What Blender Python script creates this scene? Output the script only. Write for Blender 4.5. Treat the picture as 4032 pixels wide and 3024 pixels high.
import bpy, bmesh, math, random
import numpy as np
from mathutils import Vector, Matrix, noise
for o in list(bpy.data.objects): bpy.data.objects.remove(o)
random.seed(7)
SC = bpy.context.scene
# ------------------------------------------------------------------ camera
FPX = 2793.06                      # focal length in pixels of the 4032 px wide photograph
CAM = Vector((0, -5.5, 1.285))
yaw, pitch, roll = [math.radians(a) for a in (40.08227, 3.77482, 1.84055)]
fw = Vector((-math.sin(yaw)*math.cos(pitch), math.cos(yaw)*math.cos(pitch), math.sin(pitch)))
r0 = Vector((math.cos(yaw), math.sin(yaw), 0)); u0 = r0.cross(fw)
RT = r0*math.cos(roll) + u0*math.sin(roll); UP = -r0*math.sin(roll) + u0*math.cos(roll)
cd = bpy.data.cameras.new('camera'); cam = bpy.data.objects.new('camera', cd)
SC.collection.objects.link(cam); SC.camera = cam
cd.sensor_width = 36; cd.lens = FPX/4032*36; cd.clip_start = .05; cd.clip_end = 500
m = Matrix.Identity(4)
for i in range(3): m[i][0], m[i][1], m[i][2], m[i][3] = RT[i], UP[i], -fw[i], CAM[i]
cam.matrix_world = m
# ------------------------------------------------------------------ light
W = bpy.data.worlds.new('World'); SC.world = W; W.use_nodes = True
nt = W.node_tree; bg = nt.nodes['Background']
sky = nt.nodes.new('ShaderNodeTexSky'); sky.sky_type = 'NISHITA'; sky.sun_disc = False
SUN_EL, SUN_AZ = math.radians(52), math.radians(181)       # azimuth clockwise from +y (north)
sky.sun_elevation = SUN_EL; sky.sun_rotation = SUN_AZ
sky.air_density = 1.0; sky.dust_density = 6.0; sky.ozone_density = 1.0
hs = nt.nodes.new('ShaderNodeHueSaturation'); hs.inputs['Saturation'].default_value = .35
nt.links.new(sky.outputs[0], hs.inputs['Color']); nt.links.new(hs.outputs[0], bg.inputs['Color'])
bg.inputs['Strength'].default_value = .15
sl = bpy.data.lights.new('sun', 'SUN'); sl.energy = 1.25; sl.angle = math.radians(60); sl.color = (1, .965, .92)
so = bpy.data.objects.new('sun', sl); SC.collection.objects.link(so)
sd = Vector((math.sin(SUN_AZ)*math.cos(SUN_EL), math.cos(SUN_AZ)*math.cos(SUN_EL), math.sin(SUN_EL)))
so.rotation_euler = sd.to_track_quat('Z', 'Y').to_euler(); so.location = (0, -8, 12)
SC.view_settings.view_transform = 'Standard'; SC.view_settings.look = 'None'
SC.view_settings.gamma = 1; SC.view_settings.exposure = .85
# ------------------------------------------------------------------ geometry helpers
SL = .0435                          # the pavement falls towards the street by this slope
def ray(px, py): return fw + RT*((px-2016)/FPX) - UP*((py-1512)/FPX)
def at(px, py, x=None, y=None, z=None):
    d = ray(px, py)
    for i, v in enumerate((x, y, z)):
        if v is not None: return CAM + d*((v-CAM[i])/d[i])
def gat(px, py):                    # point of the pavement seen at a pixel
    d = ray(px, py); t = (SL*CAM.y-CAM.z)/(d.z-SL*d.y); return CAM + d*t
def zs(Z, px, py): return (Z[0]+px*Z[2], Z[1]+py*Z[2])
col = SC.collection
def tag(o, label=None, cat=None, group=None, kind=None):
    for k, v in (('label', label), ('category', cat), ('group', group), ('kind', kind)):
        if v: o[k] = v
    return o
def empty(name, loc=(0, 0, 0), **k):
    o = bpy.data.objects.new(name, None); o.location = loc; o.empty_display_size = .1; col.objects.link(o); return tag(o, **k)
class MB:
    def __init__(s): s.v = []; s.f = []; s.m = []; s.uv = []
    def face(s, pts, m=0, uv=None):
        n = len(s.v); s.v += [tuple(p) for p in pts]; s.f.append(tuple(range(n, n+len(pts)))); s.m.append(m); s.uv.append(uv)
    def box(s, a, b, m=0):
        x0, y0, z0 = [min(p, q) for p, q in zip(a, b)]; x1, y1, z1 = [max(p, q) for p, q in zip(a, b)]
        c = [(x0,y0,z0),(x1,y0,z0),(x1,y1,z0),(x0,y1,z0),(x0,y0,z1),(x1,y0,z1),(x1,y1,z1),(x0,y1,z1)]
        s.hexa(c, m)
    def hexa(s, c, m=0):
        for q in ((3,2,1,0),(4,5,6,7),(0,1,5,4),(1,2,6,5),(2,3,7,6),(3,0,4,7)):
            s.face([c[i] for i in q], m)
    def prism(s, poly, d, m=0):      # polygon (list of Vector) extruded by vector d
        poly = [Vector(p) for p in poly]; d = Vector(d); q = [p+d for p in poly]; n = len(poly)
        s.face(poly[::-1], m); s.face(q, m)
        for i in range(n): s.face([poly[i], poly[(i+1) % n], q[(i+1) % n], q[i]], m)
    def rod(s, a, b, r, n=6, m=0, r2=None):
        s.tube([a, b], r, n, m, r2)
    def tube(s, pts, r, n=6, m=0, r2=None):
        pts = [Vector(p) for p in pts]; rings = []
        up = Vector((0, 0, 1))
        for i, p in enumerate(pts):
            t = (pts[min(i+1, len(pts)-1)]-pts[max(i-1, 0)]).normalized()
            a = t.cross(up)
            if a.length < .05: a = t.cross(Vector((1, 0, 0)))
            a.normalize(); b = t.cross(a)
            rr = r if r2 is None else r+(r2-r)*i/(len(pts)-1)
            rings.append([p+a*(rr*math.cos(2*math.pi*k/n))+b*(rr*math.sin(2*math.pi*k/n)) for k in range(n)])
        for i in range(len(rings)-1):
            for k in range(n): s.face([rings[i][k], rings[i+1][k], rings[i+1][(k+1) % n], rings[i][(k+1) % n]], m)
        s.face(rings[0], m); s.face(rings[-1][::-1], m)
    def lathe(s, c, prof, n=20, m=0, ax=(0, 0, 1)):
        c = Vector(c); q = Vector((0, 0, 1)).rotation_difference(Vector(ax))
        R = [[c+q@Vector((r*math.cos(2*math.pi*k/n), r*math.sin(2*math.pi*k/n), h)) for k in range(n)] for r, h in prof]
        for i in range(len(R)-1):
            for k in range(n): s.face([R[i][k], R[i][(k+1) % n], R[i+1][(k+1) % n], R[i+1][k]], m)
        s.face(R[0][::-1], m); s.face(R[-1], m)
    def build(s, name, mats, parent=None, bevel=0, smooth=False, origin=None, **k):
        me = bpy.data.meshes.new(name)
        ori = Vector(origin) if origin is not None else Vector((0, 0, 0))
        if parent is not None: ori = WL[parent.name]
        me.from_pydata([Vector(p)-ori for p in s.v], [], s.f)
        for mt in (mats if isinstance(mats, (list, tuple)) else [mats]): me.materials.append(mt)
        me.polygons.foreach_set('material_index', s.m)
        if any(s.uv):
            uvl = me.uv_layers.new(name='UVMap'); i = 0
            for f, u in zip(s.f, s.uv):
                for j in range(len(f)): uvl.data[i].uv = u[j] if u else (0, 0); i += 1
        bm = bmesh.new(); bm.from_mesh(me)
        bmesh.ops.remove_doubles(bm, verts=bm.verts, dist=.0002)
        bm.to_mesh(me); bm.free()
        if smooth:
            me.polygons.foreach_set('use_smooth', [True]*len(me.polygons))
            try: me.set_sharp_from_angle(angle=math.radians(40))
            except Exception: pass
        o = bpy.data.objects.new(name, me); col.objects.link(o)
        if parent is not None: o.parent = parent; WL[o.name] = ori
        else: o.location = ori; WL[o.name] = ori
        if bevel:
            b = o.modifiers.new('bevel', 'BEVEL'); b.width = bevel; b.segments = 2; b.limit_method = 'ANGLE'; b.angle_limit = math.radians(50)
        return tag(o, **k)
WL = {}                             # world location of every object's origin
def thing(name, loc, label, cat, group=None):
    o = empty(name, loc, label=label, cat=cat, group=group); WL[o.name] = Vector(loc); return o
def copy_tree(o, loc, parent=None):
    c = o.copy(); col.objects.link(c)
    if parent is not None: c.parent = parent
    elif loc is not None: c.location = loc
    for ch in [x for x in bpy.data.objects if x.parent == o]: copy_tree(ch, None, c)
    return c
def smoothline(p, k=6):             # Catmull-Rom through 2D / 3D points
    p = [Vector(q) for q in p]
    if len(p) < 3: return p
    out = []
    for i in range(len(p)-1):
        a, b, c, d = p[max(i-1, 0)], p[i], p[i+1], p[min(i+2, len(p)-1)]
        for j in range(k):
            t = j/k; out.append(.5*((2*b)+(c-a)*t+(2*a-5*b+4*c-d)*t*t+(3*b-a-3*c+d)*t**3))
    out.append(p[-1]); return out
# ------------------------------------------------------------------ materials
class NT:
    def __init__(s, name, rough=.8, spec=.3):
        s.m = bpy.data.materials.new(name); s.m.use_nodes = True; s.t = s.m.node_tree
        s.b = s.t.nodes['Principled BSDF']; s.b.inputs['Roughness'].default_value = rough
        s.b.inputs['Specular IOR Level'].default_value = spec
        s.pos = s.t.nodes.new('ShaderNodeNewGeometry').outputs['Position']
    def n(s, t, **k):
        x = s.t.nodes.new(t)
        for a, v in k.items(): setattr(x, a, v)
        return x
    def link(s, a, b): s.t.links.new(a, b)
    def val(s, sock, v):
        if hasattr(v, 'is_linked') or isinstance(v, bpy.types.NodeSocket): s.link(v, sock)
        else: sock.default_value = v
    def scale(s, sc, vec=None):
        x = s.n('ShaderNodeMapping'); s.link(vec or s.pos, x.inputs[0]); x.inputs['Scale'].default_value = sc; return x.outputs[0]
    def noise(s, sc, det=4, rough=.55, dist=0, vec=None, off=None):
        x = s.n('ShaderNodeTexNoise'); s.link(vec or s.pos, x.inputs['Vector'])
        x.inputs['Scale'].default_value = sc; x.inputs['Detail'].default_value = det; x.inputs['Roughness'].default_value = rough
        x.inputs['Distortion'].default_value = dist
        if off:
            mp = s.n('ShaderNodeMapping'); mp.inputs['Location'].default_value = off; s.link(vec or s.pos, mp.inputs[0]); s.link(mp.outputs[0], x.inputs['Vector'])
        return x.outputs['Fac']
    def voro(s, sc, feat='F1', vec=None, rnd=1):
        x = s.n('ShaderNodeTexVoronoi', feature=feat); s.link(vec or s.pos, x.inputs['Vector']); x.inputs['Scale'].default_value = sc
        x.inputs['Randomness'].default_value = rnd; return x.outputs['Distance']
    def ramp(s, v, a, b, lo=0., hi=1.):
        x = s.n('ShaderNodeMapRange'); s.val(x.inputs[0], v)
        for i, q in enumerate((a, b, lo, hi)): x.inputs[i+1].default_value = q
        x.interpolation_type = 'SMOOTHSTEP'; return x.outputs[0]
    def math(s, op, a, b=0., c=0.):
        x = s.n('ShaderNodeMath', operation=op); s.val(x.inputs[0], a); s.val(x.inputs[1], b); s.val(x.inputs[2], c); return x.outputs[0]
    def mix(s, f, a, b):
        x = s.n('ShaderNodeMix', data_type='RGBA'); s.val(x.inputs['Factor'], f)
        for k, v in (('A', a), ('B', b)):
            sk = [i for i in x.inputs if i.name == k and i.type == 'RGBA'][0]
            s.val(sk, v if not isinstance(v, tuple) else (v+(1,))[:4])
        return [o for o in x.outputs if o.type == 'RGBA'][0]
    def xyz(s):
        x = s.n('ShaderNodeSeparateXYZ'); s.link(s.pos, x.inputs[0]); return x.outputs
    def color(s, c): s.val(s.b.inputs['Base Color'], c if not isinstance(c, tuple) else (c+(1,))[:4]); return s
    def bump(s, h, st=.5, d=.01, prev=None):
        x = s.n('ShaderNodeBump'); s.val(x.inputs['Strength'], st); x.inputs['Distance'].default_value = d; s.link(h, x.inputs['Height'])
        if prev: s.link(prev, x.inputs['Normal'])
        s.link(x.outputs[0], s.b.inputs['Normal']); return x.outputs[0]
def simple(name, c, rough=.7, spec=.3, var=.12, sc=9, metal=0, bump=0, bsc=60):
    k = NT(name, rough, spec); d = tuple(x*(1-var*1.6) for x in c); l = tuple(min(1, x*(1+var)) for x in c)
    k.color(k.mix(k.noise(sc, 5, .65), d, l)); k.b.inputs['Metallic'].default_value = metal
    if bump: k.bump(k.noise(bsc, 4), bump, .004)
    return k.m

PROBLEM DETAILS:
Which lines of the data include "pixels"? Copy each of them.

RESPONSE TO THIS EXERCISE:
What Blender Python script creates this scene? Output the script only. Write for Blender 4.5. Treat the picture as 4032 pixels wide and 3024 pixels high.
FPX = 2793.06                      # focal length in pixels of the 4032 px wide photograph